$$\begin{align}\frac{dy}{dx} &= y\\[1em] \frac{dy}{y} &= dx \,\,\,\,\qquad\qquad\Bigl \{y \neq 0\\[1.5em] \int \frac{dy}{y} &= \int dx\\[1.5em] \ln{|y|} &= x + c\\[1em] |y| &= e^{x+c} = ae^x \quad \Bigl\{a>0\\y &= Ae^x \qquad\qquad \Bigl \{A \in \mathbb{R}\end{align}$$
Note: $A$ can be both positive and negative, since $|y| = ae^x$ and $a>0$. So, when we remove the absolute value function from $|y|$ to get $A$, we get both positive and negative values. Also, $A$ can be zero even though $a>0$. This is because when we divided by $y$ in our 2nd step, we lost the $y=0$ solution.

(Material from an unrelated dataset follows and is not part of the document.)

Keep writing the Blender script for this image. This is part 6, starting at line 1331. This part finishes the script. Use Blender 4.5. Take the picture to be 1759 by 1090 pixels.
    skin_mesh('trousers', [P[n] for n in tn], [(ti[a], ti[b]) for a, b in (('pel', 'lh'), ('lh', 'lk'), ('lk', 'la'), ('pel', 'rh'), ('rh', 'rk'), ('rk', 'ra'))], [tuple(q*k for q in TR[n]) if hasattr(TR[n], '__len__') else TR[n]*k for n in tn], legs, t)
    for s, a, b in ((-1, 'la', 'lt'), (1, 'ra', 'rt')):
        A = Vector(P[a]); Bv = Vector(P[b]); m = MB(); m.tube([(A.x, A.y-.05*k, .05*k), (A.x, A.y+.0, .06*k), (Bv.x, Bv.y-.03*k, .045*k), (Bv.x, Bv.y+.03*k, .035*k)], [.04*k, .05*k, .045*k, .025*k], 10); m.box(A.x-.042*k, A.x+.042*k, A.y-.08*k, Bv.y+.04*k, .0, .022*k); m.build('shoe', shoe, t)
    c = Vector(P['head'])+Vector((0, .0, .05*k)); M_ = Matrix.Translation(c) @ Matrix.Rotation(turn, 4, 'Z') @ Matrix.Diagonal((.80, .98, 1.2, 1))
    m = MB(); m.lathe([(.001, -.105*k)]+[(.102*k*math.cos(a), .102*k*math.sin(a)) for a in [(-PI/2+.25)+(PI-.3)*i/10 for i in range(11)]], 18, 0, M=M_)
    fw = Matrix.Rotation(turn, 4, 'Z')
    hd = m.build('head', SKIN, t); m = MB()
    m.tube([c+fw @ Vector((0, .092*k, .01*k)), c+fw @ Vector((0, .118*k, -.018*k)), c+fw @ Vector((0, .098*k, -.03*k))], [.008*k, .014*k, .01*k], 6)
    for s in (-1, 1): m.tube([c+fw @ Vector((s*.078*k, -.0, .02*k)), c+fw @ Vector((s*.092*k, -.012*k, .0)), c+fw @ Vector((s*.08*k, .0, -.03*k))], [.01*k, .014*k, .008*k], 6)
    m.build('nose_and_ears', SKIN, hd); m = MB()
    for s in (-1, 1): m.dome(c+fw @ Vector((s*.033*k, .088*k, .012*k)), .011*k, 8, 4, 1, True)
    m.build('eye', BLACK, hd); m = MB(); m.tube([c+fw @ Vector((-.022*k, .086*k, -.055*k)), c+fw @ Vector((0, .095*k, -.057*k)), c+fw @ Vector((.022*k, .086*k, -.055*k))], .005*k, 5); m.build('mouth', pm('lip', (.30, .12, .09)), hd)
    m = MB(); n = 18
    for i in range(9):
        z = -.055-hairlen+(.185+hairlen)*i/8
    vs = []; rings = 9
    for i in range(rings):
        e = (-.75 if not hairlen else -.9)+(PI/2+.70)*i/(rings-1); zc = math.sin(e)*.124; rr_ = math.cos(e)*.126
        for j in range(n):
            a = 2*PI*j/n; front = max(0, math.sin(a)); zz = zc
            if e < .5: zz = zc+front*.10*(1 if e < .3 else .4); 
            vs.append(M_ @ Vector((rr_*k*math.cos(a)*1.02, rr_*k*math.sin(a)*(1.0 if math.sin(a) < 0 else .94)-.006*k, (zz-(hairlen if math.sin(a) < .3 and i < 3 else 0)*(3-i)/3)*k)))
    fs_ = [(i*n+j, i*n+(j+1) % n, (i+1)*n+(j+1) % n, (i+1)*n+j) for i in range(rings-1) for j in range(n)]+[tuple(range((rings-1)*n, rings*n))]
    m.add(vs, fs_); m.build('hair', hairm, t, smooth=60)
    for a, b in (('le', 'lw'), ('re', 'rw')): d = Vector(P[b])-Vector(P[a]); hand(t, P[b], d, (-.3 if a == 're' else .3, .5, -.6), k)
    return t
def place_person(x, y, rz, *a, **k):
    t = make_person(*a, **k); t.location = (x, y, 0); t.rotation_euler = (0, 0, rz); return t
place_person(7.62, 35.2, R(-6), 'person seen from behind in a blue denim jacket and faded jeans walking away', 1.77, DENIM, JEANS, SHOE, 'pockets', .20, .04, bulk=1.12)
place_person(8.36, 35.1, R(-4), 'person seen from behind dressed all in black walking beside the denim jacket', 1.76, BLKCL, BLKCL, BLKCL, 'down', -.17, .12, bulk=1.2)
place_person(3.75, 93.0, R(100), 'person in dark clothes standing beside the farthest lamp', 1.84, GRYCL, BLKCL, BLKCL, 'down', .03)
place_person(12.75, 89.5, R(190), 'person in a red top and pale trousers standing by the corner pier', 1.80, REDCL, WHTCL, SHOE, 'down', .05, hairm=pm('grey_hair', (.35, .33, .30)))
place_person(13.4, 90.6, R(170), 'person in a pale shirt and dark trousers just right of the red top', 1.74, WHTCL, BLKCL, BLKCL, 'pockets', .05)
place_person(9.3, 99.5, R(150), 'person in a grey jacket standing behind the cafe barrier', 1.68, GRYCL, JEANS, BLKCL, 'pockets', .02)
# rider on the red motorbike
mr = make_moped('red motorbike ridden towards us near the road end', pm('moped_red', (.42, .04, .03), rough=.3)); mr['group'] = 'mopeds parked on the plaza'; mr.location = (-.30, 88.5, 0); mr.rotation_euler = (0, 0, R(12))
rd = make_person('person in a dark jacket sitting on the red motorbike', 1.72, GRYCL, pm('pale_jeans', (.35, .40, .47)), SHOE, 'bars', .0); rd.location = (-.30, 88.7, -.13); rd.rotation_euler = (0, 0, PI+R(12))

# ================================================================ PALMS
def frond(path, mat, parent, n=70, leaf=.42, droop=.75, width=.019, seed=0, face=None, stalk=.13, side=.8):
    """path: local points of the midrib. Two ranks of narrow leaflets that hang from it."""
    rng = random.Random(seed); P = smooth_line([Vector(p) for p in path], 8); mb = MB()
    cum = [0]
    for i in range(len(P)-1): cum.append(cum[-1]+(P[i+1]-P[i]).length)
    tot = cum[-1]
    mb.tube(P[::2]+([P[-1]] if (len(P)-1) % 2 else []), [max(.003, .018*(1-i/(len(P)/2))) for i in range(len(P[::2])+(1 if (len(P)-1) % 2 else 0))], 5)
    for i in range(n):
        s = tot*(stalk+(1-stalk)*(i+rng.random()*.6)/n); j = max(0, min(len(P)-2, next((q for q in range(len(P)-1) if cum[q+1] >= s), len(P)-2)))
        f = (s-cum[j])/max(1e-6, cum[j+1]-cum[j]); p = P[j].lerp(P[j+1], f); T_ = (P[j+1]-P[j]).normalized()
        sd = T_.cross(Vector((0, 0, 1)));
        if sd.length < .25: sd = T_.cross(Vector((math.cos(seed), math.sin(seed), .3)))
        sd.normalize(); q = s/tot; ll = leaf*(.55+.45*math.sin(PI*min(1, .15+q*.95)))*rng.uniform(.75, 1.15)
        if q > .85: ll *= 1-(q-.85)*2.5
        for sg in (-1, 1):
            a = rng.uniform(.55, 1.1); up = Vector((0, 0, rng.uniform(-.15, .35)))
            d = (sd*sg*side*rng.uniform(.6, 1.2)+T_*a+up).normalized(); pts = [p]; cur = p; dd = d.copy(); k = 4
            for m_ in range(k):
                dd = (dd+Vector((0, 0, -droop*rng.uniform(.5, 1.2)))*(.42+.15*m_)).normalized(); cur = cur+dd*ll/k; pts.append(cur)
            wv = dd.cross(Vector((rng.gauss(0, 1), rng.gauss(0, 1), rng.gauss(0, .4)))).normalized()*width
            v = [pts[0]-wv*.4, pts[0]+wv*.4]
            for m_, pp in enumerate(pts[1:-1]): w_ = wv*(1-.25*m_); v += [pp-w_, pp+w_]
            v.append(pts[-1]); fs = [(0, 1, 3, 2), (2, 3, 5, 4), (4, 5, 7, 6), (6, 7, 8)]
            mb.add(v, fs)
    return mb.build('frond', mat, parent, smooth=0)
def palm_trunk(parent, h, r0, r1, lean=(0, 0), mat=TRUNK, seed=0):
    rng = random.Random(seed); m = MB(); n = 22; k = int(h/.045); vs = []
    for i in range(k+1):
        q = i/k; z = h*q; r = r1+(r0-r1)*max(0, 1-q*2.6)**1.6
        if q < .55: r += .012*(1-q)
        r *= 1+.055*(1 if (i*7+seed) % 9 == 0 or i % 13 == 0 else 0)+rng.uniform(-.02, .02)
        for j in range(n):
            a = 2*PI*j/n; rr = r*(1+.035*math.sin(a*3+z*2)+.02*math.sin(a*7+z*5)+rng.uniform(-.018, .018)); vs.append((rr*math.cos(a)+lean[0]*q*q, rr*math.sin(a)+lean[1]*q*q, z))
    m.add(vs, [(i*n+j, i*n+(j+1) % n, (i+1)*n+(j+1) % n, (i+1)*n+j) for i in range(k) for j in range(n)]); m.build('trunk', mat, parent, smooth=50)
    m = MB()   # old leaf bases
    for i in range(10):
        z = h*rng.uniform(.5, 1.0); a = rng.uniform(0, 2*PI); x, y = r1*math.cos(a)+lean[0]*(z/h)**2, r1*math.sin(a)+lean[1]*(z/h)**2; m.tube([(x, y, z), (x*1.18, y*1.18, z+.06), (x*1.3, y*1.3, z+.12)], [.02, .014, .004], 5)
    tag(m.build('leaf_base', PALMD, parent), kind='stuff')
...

Now, given our starting condition $y(0) = 0$, we can calculate the value of $A$.
So, putting $x=0$ and $y(0)=0$:
\begin{align} 0 &= Ae^0\\[1em]0 &=A\cdot 1\\[1em]\implies A &= 0\end{align}
Thus, the solution to the given ODE is zero.
Hence, option D is the correct answer.